Obama was in Newark to visit Integrity House, a drug rehabilitation center, and to recognize the successes of the New Jersey Scholarship and Transformative Educations in Prison Consortium, abbreviated to NJ-STEP, a higher-education learning program for inmates.

“Here in Newark, when it comes to rehabilitating prisoners and reintegrating former inmates into society, we’ve got organizations that are doing extraordinary (things),” Obama said.

Still, despite progress made by organizations in Newark, the United States still ranks first for imprisoning the most individuals, he said.

There are more than 2.2 million Americans behind bars, Obama said.
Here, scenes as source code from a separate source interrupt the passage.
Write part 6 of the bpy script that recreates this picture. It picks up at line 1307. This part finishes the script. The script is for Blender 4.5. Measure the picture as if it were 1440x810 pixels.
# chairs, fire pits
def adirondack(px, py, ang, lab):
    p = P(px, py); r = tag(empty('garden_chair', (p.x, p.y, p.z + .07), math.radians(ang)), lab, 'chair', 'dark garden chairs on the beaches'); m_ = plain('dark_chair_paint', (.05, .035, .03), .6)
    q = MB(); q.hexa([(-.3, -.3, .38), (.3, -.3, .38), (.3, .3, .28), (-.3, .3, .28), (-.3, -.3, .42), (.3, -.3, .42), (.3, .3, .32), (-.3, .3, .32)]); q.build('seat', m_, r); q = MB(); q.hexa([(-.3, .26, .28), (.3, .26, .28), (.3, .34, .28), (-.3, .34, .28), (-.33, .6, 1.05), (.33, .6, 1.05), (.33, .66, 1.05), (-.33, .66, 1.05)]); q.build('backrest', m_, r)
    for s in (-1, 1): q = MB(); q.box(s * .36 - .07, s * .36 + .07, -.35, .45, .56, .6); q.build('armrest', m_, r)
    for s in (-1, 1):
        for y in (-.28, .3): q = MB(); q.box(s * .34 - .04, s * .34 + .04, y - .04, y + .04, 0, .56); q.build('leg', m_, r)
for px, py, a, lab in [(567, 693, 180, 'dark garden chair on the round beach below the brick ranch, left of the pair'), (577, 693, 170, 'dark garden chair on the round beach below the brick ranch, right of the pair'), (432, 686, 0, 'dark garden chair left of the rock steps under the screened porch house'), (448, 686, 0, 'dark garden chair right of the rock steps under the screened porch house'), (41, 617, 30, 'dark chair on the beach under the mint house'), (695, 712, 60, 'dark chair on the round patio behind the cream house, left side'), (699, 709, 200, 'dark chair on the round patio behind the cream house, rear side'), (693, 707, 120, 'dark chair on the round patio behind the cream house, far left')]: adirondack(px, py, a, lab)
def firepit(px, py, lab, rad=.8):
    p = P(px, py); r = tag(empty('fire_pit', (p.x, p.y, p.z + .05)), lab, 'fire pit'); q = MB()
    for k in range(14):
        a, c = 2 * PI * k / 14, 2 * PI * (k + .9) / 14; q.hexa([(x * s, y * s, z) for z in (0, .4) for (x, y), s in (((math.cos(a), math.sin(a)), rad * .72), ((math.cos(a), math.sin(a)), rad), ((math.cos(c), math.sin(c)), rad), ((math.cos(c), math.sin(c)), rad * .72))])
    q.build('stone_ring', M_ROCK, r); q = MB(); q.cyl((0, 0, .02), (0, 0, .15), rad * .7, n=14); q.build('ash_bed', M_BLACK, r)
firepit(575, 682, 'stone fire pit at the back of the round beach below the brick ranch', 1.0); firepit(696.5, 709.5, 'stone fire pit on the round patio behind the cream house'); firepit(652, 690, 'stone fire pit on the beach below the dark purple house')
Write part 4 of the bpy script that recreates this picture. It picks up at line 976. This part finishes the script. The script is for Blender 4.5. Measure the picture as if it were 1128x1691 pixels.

Of those 2.2 million, a disproportionate number are either black or Latino.

About 600,000 inmates will be released every year, but many of them, like Rosario, will experience poverty or homelessness, and many of the the laws and policies in place do little to help former inmates, he said.

But Obama said his administration is in the process of spearheading three initiatives to reintegrate former inmates back into society.

His administration is distributing Pell grants to former inmates, which will allow them to take college courses, courtesy of the federal government.

Obama drew on his “Promise Zones” for his second initiative, which is a collection of five U.S. cities — San Antonio, Los Angeles, Philadelphia, Kentucky Highlands and the Choctaw Nation of Oklahoma — to help improve living and economic conditions by partnering with local communities and businesses.

The third initiative, which drew wide applause from the audience, was to “Ban the Box,” a move that would remove the question inquiring about any criminal history from job applications.

“If you answer yes, a lot of the time you’re not getting a call,” he said.

According to the National Institute of Justice, between 60 to 75 percent of former inmates are unable to find work during their first year out.

Around 70 million Americans have some kind of criminal record, and a fraction are jailed, Obama said. But a criminal record often effectively disqualifies individuals from being a full participant in society, even if they already paid their debt to society.

This year, Gov. Terry McAuliffe (D-Va.) signed an executive order that outlawed state agencies from including the box on their job applications. And 13 other states — California, Colorado, Connecticut, Delaware, Hawaii, Illinois, Maryland, Massachusetts, Minnesota, Nebraska, New Jersey, New Mexico and Rhode Island — took bigger strides and abolished the box entirely.

“I feel hopeful that we’ll move forward with more initiatives for reentry, especially in federal courts,” said Madeline Cox Arleo, United States Judge of the United States District Court in New Jersey.

Rosario, who was flocked by well-wishers as he exited the building, was visibly excited.

“I’ve never had this feeling in my life,” he said. “I don’t have any kids, so the birth of a child hasn’t really hit me, but this is as closest to that as you can get. It’s surreal. Talking to the president, sitting next to the most powerful man in the world it’s — it’s amazing.”

He said he is hopeful for his future, and for the progress that the criminal justice system will make.

“You just got to give people a chance,” he said. “If they don’t get a chance, then they can’t prove themselves to be right or wrong.”